Posted by: Clive Summerfield at February 23, 2006 4:17 PM
Hey mate, nobody said life was easy. Its shit... and then you die. Socialists leaving Labour.. or voting Tory, just how upset do you think Blair would be about that? Personally, I think its what he wants... and I wouldn't give him the drippings from the end of my nose, as they say round here. Best of luck... but chop your hand off before you vote Tory!
Posted by: Bob Piper at February 23, 2006 9:09 PM
Don't worry Bob, around here my hands are safe. The composition of Barnsley council is pretty interesting, being:
Labour 33
Independant 22
Tory 5
LibDem 3
And the independants are pretty much socialist in outlook. So, no amputations likely in the near future.
Posted by: Clive Summerfield at February 24, 2006 8:15 AM
Well if you are a member of the Labour Party you should vote, otherwise do like others and pack it in and leave.

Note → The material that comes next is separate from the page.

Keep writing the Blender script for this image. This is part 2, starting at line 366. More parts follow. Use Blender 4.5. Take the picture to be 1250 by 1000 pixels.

I hate doing this but being disabled, no really disabled with a spinal lesion I have had to leave the party. Once Labour closed down it's disabled members section, because Blair believed people with disabilities within Labour were a natural waste I left.
So either vote for them or leave.
Posted by: Robert at May 24, 2006 7:51 AM
socialist pigs!
Always the victims and never the solution. I vote tory because libralism cannot work in a shit-hole country like this. Barnsley, I come from barnsley and I hate the dependancy within it, they all winge but love to claim! claim claim claim that is no area to be proud of, and i'm not!
Posted by: craig at September 17, 2006 10:32 PM
"socialist pigs!", how witty and original of you to come up with that one, Craig. Now far from being a victim, my involvement in the whole process is to push for solutions, solutions that embrace the whole of society, rather than descend into unadulterated self-interest. A primary reason why liberalism struggles in this country is because people can't be arsed to look beyond their own selfish desires.
Shit-hole country, hate the town you came from? Instead of bitching about it, instead of looking after number one, why don't you get off your arse, get involved and try and make a difference? Or would that cramp your style too much?
You're so free with the sweeping generalisations,"they all winge(sic) but love to claim!", but strangely enough they don't all whinge, they don't all claim. But that stereotype most probably best supports your world-view.
Not all socialists are pigs, and not all Tories are scumbags, so throw away those blinkers and maybe, if your mind isn't too closed, you'll discover that there's a whole spectrum of belief from which a better society could be shaped.